Several of you blog readers recommended this to me and I’m glad you did. I loved it.
The epistolary format made it easy to read (and stop often) during a busy time, all without losing the thread, since letters come in spread out in that same way.
This novel is the correspondence of a retired, divorced woman in her eighties, as she writes her friends, family, neighbors, clubs, enemies, and even her favorite authors. A clear story line emerges, and we come to like her, even though she’s not perfect. She is thoughtfully smart, persistently stubborn, and brutally honest.
Because the story is all told in letters and emails, it feels intimate and revelatory, and it also reads a bit like a mystery, because you never know what you’ll discover as the letters keep coming and going.
Here are some bits:
- “I believe one ought to be precious with communication. Remember: words, especially those written, are immortal.”
- “I had him for so much less time than I’ve lived without him, and yet his presence is enormous, though I keep it to myself. It is as if I’ve swallowed a hot air balloon but try not to let on.”
- As a child, she day dreamed of Mary Poppins minding her “with the perfect combination of wonder and predictability.”

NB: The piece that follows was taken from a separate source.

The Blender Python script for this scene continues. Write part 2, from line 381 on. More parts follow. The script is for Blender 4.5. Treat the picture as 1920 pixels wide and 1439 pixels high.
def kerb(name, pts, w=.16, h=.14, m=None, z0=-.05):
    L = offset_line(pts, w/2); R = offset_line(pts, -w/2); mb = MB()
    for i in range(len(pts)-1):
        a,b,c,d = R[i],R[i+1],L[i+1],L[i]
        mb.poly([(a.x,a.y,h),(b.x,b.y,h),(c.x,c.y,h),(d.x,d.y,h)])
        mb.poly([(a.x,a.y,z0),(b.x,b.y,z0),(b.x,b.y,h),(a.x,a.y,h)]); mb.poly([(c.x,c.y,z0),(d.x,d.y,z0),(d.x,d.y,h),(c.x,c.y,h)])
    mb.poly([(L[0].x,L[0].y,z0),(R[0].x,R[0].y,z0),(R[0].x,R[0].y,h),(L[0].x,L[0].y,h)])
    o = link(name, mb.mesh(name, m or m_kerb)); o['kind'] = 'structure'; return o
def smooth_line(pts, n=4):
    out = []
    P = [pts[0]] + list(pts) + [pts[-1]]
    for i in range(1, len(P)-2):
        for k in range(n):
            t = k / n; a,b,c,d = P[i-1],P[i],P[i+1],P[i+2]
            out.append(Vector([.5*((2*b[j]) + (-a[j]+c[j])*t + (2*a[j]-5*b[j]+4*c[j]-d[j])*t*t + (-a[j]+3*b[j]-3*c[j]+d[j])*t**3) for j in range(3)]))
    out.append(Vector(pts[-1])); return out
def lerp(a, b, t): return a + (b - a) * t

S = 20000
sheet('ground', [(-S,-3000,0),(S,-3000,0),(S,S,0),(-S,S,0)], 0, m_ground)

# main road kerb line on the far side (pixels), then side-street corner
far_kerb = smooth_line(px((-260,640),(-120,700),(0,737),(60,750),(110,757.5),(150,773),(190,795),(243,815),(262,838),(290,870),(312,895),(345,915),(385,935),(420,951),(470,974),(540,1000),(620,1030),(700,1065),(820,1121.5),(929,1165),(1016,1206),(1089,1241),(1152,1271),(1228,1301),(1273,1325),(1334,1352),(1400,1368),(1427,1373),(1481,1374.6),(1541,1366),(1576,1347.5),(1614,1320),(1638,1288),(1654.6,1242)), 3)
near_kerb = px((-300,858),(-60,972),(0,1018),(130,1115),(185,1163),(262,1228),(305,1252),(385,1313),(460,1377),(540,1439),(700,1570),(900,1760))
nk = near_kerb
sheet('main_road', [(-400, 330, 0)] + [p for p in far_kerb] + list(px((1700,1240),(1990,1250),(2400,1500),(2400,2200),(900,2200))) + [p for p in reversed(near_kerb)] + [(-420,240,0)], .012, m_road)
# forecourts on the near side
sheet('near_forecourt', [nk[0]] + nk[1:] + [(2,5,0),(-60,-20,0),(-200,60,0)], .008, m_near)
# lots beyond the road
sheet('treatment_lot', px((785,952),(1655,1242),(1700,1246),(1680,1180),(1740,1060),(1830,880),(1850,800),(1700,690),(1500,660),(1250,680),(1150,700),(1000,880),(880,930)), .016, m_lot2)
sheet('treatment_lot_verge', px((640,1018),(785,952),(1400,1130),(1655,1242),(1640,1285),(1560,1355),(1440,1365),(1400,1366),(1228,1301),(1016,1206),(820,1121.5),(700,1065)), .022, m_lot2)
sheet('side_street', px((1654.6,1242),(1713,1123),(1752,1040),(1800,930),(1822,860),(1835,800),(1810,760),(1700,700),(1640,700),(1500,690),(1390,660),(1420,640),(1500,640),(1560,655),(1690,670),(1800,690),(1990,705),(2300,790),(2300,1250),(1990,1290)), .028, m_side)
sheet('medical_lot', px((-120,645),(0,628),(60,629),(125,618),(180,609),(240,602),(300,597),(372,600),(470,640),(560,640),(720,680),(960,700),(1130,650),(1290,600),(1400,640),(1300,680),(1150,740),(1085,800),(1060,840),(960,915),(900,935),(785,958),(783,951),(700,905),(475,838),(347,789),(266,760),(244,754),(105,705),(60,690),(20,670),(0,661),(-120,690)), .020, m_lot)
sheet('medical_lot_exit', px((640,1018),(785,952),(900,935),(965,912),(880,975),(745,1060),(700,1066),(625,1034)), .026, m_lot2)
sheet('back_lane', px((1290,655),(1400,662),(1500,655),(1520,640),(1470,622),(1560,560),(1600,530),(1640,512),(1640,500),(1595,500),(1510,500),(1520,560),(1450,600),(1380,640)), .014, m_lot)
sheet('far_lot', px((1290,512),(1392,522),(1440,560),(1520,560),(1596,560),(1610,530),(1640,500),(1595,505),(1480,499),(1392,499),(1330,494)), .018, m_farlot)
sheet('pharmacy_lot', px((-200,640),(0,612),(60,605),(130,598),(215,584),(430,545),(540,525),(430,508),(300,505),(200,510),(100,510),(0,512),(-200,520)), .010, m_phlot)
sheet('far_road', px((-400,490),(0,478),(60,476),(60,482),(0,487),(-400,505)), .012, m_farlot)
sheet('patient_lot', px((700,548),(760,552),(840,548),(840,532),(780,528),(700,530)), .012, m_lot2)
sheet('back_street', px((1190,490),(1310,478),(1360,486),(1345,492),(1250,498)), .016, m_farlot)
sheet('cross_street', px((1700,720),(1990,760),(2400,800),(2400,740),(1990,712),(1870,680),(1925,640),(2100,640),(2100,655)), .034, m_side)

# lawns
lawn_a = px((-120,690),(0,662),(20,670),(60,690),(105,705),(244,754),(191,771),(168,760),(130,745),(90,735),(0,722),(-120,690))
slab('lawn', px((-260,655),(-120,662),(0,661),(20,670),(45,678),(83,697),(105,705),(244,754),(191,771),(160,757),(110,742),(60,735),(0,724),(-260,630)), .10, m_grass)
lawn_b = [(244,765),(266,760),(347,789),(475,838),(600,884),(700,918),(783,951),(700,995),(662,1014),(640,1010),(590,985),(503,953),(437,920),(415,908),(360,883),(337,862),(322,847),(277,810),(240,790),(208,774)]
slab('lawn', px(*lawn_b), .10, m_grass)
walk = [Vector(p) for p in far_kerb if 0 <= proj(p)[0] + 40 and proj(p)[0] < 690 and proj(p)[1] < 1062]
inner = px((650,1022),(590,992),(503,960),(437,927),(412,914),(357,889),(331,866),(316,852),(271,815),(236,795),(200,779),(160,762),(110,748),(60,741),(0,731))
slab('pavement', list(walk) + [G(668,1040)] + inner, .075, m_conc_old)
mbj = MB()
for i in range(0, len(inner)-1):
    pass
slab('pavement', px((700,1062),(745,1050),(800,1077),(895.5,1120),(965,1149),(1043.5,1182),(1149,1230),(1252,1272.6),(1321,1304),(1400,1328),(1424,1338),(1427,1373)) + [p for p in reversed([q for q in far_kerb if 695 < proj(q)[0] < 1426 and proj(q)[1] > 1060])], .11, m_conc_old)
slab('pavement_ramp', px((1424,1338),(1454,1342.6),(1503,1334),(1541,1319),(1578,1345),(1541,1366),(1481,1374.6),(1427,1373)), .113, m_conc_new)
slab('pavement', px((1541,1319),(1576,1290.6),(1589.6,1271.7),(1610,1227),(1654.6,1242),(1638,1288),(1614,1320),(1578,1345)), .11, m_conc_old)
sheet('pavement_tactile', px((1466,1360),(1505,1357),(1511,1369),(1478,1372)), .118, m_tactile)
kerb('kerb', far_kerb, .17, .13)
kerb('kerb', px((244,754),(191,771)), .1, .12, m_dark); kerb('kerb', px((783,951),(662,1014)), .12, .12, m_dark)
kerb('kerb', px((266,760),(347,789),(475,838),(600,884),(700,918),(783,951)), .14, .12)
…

- “Sometimes [regarding advice about letter writing] the easiest road is to begin with a thank you, for a gift, or a kindness, or a letter, and then take it from there. Answer every question they ask, and ask your own, and you will have created a never-ending circuit of curiosity and learning.”
I found The Correspondent deeply engaging, and I recommend it to you. I give it 5 stars. Now I want to write more letters!